D. Guan, J. Zhou, Z. Hu*, W. Zhou*, X. Xu, Y. Zhong, B. Liu, Y. Chen, M. Xu, H.-J. Lin, C.-T. Chen, J.-Q. Wang, and Z. Shao*
2019/08/01
The development of cost‐effective and high‐performance electrocatalysts for the hydrogen evolution reaction (HER) is one critical step toward successful transition into a sustainable green energy era. Different from previous design strategies based on single parameter, here the necessary and sufficient conditions are proposed to develop bulk non‐noble metal oxides which are generally considered inactive toward HER in alkaline solutions: i) multiple active sites for different reaction intermediates and ii) a short reaction path created by ordered distribution and appropriate numbers of these active sites.
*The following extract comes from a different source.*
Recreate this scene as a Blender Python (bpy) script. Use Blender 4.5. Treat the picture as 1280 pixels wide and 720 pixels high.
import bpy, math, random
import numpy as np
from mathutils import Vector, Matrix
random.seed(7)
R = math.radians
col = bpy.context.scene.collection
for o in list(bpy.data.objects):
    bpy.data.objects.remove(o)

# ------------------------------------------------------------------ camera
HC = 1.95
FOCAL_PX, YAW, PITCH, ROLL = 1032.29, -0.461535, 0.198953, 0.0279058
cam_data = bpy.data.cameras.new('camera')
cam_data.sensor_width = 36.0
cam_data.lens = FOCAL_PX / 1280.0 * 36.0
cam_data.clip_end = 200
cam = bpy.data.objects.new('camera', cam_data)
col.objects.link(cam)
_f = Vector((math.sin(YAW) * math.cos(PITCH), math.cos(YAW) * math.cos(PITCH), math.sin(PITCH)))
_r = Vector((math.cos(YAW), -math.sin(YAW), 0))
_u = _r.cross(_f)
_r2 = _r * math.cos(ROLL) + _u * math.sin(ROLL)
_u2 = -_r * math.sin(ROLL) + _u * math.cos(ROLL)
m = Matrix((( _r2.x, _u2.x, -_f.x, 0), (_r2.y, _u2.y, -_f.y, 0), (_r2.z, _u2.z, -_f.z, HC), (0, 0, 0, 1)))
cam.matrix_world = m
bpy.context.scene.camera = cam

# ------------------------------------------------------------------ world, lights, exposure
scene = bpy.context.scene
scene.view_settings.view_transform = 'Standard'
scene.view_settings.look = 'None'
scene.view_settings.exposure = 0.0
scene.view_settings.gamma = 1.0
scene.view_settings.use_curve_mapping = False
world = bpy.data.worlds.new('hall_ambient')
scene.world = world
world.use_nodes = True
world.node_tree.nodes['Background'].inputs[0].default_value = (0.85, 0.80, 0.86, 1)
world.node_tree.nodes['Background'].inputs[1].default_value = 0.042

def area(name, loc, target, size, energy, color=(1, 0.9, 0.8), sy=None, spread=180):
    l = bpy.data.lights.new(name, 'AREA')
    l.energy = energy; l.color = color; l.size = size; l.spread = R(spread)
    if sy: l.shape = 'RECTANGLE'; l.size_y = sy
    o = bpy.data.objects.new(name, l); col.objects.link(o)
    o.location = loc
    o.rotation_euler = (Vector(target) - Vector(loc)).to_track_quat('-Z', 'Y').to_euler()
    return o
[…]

Computational studies predict that a synergistic interplay between the ordered oxygen vacancies (at pyramidal high‐spin Co3+ sites) and the O 2p ligand holes (OLH; at metallic octahedral intermediate‐spin Co4+ sites) in RBaCo2O5.5+δ (δ = 1/4; R = lanthanides) can produce a near‐ideal HER reaction path to adsorb H2O and release H2, respectively. Experimentally, the as‐synthesized (Gd0.5La0.5)BaCo2O5.75 outperforms the state‐of‐the‐art Pt/C catalyst in many aspects. The proof‐of‐concept results reveal that the simultaneous possession of ordered oxygen vacancies and an appropriate number of OLH can realize a near‐optimal synergistic catalytic effect, which is pivotal for rational design of oxygen‐containing materials.